So much for the "divorce papers" which Mosiuoa Lekota served on the ANC last year: the marriage has barely been annulled and already there is talk within COPE's ranks of renewing the vows.
Last week, COPE's presidential candidate, Reverend Mvume Dandala, said that his party would not rule out a coalition with the ANC. His exact words were: "If the ANC were to commit itself to some of the values that we are going to put forward, particularly the need to overcome corruption in this country, we would not rule it out completely".
I have said from the outset that COPE is good for democracy because it helps to break the ANC monolith. And, while COPE is splitting the ANC, the DA is building the alternative.
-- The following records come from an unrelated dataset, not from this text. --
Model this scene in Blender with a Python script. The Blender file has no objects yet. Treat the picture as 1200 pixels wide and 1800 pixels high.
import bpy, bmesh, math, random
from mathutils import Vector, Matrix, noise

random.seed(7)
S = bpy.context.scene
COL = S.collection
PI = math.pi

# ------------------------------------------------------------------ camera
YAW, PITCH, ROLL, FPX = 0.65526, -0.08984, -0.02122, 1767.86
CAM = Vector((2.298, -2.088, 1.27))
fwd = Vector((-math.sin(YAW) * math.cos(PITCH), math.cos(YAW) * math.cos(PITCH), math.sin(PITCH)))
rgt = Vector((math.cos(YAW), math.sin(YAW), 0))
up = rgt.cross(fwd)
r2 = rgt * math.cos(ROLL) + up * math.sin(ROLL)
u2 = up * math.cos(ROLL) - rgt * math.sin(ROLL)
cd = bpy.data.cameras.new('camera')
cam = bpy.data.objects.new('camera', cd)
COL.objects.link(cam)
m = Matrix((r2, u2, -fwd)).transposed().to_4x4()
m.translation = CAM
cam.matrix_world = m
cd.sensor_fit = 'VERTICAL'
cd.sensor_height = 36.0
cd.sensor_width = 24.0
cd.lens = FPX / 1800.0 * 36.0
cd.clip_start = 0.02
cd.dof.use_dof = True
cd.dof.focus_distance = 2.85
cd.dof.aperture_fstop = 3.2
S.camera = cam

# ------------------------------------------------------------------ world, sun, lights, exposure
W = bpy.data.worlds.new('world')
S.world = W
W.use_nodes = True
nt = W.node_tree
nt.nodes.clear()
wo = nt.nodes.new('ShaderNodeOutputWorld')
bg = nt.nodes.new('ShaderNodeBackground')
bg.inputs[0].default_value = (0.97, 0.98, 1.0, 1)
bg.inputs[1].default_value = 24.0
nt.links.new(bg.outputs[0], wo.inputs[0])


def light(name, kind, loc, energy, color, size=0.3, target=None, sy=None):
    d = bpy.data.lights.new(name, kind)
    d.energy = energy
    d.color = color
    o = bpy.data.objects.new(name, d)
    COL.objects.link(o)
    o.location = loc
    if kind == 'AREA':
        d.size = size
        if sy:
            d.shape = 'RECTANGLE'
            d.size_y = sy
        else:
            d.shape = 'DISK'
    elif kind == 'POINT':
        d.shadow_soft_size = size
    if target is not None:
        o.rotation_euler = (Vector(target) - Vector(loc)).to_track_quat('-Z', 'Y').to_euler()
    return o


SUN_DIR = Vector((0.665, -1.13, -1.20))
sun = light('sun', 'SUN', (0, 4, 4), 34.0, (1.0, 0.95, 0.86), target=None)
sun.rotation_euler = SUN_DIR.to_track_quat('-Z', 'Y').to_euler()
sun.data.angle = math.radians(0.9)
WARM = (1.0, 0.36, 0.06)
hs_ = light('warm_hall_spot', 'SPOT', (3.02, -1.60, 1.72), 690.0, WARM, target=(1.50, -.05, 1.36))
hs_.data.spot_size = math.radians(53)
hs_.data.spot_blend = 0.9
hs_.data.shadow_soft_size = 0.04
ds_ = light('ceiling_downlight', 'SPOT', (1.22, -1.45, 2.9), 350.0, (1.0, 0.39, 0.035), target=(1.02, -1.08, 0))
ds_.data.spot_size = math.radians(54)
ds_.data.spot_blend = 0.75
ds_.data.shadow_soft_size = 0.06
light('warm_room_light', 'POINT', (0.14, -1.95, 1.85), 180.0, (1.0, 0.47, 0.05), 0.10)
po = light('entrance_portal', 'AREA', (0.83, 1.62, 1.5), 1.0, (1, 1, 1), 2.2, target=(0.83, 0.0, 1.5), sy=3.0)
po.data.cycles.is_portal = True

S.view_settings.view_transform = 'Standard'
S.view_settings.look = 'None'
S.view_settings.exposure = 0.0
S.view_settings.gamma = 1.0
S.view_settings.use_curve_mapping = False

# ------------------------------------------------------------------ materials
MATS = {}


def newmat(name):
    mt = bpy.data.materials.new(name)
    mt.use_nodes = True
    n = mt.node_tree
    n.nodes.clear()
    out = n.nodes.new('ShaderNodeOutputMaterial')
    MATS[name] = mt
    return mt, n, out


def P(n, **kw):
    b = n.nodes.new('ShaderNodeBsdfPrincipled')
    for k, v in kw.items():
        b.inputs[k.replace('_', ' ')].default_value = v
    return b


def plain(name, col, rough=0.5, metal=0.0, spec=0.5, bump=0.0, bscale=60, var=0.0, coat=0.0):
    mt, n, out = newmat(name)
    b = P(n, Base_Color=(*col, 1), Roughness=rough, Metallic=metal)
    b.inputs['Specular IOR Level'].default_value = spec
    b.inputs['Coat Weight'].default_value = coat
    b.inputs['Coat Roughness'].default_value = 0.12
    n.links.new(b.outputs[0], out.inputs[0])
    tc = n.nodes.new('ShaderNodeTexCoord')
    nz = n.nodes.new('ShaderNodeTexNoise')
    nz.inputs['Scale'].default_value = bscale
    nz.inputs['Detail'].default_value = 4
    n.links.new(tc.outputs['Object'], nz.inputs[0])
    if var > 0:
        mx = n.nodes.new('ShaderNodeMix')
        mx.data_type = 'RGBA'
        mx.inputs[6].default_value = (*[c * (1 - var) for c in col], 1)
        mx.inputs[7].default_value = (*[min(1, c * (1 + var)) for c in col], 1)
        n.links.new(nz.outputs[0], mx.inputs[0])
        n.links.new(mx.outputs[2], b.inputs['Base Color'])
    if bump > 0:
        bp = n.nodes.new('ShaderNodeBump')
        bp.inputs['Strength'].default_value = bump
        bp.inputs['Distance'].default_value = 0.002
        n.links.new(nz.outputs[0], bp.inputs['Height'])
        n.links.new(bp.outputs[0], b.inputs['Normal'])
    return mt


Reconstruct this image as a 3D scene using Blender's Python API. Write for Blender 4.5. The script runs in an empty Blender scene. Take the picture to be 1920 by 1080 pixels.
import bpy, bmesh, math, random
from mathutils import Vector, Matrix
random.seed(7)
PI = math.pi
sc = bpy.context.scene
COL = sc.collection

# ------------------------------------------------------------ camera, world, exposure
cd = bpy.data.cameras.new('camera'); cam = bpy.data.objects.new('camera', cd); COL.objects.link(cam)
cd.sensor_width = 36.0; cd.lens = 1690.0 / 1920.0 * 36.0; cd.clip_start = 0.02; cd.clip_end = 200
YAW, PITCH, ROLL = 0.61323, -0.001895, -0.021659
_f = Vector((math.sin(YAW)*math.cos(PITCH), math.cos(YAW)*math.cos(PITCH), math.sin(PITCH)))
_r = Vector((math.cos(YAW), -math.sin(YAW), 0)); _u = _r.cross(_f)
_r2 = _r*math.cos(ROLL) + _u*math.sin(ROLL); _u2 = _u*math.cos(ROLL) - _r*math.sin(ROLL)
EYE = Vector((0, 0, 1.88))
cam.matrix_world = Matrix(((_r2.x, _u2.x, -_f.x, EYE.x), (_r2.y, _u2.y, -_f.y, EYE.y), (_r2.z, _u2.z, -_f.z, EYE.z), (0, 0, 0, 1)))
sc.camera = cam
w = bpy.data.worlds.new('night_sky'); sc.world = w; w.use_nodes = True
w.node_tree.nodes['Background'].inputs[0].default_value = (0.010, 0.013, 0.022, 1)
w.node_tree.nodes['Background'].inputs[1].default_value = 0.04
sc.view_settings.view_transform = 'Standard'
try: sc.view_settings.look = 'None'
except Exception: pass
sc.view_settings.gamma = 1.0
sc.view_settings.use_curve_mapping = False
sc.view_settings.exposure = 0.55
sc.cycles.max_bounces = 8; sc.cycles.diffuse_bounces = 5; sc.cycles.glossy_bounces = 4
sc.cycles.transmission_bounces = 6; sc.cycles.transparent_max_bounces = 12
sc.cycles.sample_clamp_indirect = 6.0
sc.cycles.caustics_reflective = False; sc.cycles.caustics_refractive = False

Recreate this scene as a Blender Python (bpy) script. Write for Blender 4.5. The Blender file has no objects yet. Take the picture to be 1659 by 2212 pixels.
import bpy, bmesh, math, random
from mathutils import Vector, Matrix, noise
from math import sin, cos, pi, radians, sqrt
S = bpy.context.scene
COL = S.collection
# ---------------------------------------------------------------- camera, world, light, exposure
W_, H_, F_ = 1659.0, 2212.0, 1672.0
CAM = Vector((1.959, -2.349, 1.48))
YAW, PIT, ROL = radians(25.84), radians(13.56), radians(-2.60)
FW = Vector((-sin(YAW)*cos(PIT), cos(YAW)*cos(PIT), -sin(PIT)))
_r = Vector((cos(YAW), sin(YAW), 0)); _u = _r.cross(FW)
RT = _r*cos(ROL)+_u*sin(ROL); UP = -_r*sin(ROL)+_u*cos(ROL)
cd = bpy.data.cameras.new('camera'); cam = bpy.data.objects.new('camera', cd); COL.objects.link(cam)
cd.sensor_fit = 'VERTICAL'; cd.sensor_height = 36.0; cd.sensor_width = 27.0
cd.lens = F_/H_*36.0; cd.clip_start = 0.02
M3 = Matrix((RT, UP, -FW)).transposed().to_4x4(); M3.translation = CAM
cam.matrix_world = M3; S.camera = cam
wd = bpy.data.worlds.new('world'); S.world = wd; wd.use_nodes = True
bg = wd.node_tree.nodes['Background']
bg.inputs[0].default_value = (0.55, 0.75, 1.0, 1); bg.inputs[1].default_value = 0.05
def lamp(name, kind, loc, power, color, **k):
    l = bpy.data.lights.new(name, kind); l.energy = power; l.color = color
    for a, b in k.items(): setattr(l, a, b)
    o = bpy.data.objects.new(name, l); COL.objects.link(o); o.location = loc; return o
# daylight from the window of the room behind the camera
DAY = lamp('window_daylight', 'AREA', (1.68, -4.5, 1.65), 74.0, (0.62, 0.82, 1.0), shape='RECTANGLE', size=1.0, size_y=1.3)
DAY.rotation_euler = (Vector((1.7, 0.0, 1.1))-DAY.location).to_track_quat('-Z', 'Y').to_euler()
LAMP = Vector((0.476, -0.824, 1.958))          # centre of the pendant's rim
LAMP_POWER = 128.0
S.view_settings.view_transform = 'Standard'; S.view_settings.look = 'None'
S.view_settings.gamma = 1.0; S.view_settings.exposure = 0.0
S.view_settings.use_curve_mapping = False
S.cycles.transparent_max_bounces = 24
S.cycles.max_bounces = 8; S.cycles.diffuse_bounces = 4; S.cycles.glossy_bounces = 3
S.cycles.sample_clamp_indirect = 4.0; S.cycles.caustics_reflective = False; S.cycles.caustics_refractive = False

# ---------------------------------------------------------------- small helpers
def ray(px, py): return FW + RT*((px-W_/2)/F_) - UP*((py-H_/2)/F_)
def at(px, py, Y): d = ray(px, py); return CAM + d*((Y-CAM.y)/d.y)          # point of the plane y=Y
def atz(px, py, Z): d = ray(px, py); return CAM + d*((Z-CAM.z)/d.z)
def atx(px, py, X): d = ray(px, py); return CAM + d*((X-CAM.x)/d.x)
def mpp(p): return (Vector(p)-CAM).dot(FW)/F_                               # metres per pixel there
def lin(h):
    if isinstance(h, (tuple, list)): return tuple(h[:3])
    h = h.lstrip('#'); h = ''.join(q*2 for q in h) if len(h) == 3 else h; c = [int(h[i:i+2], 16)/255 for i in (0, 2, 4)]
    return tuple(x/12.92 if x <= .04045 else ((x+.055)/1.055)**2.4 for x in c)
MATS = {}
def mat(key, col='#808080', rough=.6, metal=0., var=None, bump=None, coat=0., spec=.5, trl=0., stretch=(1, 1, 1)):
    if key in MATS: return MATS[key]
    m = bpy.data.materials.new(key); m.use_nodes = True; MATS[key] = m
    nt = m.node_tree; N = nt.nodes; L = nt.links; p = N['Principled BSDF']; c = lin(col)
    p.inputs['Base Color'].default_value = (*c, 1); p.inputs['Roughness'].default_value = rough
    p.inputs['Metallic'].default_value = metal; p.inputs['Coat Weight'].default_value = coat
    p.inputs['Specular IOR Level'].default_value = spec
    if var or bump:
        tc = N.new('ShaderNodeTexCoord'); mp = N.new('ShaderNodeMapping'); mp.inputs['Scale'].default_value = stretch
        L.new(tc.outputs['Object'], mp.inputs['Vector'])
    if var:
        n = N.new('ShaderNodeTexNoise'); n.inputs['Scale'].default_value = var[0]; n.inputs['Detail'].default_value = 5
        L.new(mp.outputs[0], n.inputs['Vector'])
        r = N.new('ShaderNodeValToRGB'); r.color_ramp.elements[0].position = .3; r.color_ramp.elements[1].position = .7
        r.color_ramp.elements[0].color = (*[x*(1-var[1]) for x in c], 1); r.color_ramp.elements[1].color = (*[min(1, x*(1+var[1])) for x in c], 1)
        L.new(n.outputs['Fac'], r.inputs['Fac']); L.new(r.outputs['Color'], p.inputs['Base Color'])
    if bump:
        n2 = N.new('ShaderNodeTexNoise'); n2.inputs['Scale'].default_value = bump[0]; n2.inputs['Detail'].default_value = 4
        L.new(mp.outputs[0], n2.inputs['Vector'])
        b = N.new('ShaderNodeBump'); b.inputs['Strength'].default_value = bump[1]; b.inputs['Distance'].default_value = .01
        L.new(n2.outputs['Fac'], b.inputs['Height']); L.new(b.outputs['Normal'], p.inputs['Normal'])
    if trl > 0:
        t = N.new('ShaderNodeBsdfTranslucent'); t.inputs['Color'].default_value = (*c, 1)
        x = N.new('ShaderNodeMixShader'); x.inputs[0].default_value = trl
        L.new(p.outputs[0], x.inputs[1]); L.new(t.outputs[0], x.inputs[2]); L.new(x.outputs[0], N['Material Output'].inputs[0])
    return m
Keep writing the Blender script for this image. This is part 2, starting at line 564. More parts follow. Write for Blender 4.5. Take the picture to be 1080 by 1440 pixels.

On this reading, COPE can play a positive role in South African politics.
But there is a conspiracy theory doing the rounds which suggests that COPE may actually help to entrench the ANC's dominance. It goes something like this:
The idea for the formation of COPE was mooted by ANC strategists who realised that the election of Jacob Zuma as President of the ANC would alienate a key section of the ANC's support base. The disaffected would include supporters of Thabo Mbeki and people who could not countenance supporting a presidential candidate with a cloud of corruption hanging over him.
Knowing that the ANC was likely to lose their support, COPE was formed (by the ANC) in a bid to find a home for disaffected former ANC voters. Once these voters had found this new home, they would be delivered back to the ANC in the form of an ANC/COPE coalition after the election. In other words, any votes lost by the ANC in the Mbeki/Zuma fallout would be recouped in this process. In this scenario, a vote for COPE would turn out to be a vote for Zuma.